Freeing Brittney Griner comes at too great of a cost to the world


Noah Amidon, opinions editor

On February 22, 2022, Brittney Griner, an American WNBA player was taken into Russian custody on charges of carrying illicit materials into the country. Allegedly, Griner had vape cartridges on her that contained Cannabis oil, which had been banned in the country. This led to her eventual sentencing to nine years in a Russian Prison.

Due to her being an American citizen the U.S. State Department is rumored to have begun negotiations with the Russian government to conduct a prisoner exchange that would see Griner and Paul Whelan, an American teacher who had also been arrested and placed in a Russian prison, freed. However, this would come at the cost of freeing the Russian arms dealer, Viktor Bout, also known as ‘The Merchant of Death.’

Bout’s actions as an arms dealer are deeply ingrained in the history of modern war. He’s credited with supplying the Afghan Northern Alliance against the Taliban, the Taliban themselves, flying millions of dollars of weapons into South America to supply the Revolutionary Armed Forces of Colombia (FARC), and supplying guns to former Liberian President Charles Taylor (who is currently serving a prison term for murder, rape, and terrorism). All of these acts have accumulated with him gaining the moniker of “The McDonald’s of Arms Trafficking.”

Peter Hain, a British politician, states in 2000, “Viktor Bout is indeed the chief sanctions-buster, and is a merchant of death who owns air companies that ferry in arms and other logistic support for the rebels in Angola and Sierra Leone and take out the diamonds which pay for those arms.”

To put it simply, he is a bad man, whose presence in society threatens millions of lives. Therefore, the question is easily posed: is it worth it? If we were to weigh the potential impacts of this trade deal it becomes increasingly clear that this is not something that the U.S. should pursue. In the world of no deal, Griner and Whelan’s potential never return to the U.S., however in the world of the deal we see one of the world’s most dangerous men being released and made free to reign terror on the globe.

It’s important for President Biden and Secretary of State Antony Blinken to understand this since often leadership can be caught in a tunnel vision of simply trying to get American citizens home. If the U.S. were to try and act as a global peacekeeper then they should see that by releasing this man then Biden and Blinken act as accomplices to whatever death happens as a result of Bout’s dealings.

It should also be considered the dangerous precedent that Griner’s freedom could cause. If the U.S. is willing to release a dangerous Russian criminal to free an American citizen, what’s stopping Russia from continuing to arrest American citizens with the knowledge that they could exchange prisoners for one of their own. This is a dangerous precedent that would be created, and thus is just another reason to not go through with this trade.

If the Biden Administration really does want to make a difference by freeing people under wrongful arrest they should rather move to free incarcerated Americans. Forbes estimates in 2020 that “40,000 Americans were incarcerated for minor Marijuana Offenses.” Seeing as a majority of these charges are federal, the President carries the power to pardon any number of these individuals for their crimes that have since been decriminalized.

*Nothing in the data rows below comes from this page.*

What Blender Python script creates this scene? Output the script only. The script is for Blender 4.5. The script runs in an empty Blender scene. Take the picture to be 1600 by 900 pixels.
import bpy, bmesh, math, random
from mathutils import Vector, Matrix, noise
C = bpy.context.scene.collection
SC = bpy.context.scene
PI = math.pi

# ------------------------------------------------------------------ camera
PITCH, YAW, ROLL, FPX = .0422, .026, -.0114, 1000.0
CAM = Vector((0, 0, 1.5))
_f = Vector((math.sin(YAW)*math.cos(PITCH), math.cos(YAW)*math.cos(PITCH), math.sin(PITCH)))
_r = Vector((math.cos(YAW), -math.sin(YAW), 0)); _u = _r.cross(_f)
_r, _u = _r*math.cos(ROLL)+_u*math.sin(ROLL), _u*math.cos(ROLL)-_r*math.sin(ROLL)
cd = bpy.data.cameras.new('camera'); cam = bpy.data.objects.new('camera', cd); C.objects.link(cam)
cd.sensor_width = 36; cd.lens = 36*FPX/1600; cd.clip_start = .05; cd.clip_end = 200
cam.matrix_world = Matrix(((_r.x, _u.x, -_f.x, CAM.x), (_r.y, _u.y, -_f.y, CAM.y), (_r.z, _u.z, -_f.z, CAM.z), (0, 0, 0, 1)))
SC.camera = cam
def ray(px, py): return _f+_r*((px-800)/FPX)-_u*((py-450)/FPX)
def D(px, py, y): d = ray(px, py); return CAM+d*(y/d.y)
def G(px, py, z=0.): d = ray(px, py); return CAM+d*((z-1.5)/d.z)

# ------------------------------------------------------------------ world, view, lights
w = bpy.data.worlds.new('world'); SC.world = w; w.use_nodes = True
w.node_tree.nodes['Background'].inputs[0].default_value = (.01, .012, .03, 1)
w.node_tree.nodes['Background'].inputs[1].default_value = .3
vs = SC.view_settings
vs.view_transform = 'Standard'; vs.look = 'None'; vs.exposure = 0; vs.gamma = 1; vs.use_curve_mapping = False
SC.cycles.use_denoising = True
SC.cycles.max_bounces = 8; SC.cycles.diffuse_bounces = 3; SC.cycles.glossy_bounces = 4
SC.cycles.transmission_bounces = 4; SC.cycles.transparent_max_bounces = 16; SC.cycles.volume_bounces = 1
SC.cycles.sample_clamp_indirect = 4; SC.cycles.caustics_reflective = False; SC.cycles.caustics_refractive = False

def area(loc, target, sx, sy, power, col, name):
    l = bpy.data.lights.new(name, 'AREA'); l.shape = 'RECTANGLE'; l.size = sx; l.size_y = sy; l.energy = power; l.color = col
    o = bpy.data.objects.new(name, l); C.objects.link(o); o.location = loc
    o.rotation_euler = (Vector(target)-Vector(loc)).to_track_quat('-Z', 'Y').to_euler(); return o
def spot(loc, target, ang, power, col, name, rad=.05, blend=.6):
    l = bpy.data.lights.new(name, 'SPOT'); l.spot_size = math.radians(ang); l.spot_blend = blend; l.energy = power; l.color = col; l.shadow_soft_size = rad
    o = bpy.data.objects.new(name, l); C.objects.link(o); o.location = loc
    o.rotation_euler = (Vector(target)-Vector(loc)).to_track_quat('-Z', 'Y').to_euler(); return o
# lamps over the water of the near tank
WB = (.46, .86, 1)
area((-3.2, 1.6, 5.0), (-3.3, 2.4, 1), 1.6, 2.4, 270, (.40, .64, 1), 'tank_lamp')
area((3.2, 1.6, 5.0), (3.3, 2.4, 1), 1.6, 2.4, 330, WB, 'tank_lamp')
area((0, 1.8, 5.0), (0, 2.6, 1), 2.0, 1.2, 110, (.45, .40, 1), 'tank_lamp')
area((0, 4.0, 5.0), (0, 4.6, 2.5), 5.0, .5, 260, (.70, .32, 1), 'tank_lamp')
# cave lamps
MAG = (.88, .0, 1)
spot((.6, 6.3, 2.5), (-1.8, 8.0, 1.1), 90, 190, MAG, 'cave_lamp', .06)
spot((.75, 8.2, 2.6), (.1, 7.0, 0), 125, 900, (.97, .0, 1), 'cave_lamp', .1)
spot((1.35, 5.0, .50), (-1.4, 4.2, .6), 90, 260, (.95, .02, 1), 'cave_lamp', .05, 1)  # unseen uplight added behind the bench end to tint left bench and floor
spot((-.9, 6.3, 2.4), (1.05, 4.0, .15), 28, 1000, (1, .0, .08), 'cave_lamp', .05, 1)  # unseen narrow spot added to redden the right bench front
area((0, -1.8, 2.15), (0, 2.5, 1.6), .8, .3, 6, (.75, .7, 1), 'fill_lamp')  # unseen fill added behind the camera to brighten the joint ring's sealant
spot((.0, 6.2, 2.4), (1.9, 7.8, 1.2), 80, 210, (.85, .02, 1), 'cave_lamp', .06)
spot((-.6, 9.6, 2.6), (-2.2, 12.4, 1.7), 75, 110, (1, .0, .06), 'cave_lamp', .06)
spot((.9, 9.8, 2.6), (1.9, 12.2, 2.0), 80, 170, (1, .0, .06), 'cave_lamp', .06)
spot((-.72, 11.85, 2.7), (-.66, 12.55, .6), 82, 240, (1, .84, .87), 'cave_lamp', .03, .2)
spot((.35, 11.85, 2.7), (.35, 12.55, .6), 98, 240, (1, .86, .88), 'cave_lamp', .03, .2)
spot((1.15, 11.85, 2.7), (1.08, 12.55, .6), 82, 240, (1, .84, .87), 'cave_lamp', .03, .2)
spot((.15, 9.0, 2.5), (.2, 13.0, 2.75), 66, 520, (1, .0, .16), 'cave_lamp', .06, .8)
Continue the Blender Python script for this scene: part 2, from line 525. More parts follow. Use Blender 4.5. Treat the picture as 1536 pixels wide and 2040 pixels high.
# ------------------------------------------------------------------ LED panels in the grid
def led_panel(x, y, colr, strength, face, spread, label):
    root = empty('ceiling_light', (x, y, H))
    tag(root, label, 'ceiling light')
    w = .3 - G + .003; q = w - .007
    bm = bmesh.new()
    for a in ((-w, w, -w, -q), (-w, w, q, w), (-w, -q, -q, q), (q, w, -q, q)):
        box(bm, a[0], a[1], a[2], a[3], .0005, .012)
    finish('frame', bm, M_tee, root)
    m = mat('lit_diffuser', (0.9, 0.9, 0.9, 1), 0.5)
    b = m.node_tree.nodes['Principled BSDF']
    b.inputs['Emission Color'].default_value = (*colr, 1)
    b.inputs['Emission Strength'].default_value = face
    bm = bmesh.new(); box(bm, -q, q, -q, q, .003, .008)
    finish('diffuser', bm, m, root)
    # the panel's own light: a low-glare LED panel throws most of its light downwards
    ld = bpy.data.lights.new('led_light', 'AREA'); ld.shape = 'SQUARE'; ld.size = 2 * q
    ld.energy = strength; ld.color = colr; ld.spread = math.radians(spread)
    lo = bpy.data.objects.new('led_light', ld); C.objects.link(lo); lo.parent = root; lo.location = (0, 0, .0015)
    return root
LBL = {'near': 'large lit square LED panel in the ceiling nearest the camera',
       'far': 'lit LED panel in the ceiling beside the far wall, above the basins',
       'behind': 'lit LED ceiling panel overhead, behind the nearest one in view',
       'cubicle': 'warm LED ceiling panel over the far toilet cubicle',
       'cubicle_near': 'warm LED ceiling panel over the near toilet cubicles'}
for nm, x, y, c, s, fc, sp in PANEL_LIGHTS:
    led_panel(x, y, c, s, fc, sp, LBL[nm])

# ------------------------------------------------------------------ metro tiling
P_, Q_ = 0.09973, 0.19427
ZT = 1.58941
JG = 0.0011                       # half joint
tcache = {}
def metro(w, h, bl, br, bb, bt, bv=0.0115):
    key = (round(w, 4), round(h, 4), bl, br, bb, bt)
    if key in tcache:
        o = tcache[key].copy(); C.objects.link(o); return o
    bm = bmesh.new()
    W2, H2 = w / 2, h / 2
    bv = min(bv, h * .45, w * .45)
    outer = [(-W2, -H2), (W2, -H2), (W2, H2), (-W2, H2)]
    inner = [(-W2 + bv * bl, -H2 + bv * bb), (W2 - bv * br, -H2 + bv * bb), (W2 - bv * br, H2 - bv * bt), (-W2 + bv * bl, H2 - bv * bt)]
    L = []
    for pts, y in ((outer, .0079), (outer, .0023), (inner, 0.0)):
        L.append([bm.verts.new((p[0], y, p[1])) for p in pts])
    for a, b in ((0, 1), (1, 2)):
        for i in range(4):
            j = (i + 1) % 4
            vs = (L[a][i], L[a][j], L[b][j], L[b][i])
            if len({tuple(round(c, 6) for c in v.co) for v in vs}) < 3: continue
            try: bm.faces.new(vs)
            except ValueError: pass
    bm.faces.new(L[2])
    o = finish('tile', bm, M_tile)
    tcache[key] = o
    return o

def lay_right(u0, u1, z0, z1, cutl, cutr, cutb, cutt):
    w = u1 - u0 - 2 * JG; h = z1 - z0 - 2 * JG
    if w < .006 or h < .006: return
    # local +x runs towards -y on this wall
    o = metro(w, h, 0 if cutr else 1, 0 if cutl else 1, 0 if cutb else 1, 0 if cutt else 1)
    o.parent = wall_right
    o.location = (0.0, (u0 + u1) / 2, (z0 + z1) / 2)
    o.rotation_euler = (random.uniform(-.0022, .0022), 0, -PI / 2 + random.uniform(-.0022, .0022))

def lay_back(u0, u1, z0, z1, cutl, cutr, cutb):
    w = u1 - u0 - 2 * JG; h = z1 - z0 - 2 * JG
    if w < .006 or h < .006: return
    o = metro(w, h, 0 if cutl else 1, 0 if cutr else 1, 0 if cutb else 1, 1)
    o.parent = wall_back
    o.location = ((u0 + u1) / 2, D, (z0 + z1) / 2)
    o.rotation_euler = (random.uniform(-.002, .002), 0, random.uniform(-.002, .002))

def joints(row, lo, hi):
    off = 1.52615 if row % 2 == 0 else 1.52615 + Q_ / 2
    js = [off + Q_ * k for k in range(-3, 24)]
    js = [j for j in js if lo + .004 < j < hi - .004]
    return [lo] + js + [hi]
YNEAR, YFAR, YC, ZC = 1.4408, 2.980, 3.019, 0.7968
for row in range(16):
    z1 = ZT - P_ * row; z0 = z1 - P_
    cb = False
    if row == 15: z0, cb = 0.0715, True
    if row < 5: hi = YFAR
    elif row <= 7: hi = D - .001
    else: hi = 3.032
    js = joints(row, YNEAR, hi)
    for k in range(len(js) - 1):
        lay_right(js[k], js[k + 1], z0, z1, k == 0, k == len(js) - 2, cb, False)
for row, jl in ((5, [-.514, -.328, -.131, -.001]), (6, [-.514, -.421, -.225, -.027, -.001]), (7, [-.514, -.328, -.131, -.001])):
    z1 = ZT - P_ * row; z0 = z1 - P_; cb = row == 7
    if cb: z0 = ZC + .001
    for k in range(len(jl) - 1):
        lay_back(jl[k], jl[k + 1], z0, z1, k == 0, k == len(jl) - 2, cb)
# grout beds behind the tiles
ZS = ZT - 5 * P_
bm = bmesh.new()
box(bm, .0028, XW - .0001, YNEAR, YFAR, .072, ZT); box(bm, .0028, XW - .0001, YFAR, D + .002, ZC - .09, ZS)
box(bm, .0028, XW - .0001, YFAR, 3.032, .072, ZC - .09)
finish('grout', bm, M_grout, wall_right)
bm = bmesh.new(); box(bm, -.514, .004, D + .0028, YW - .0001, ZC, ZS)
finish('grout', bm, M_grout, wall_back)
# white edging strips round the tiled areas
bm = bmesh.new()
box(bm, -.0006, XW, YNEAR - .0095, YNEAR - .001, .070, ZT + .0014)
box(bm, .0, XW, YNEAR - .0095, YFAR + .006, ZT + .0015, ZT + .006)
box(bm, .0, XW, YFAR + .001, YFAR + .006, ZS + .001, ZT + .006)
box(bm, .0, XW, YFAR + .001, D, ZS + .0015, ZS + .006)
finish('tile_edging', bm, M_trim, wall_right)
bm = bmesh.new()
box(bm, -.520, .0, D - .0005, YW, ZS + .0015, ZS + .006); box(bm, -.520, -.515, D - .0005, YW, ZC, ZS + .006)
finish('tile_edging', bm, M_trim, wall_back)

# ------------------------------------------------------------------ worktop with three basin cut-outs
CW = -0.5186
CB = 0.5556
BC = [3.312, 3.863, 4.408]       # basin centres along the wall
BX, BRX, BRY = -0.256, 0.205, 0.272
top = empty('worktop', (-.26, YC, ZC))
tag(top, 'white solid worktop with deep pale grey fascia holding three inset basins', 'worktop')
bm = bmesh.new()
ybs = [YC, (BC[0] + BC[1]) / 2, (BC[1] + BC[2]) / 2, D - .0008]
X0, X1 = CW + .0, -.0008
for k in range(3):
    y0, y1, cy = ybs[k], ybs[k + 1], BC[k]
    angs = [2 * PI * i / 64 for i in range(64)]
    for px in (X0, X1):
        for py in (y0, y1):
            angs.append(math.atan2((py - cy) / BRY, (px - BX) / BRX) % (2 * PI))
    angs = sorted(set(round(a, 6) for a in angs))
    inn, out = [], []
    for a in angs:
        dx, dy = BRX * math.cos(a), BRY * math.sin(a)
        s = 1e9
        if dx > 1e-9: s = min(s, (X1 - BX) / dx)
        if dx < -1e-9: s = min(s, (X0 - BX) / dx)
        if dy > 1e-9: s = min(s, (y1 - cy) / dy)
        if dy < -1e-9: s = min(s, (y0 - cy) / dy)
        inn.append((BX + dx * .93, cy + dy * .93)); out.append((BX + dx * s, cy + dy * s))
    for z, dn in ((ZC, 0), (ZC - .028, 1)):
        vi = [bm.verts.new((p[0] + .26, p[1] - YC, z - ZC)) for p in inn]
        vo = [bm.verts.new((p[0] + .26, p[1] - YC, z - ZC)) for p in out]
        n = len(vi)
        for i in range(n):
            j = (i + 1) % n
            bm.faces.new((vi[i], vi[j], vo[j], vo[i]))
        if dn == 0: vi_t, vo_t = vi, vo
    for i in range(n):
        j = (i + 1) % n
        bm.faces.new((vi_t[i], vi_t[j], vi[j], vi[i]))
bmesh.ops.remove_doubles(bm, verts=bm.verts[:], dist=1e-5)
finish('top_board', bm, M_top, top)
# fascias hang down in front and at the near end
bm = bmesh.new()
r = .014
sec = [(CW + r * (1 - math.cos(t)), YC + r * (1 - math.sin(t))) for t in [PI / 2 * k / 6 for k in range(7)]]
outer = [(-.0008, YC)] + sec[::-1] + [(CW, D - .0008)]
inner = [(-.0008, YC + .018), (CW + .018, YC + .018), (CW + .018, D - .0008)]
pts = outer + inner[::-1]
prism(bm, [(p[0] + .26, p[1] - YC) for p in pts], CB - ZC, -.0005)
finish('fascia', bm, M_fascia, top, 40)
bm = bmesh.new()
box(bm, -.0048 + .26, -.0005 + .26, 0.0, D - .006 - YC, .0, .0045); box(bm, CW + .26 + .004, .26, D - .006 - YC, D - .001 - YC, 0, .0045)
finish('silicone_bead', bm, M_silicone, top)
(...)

It could also be seen potentially as hypocritical if the President were to invest in a trade deal to free Griner from her possession charges, with insurmountable costs attached, while thousands of Americans sit in prison under similar charges. It’s just not fair.

Clearly, we hope for the best for Griner, Whalen, and their families; however, this deal just doesn’t make sense for millions of people across the globe.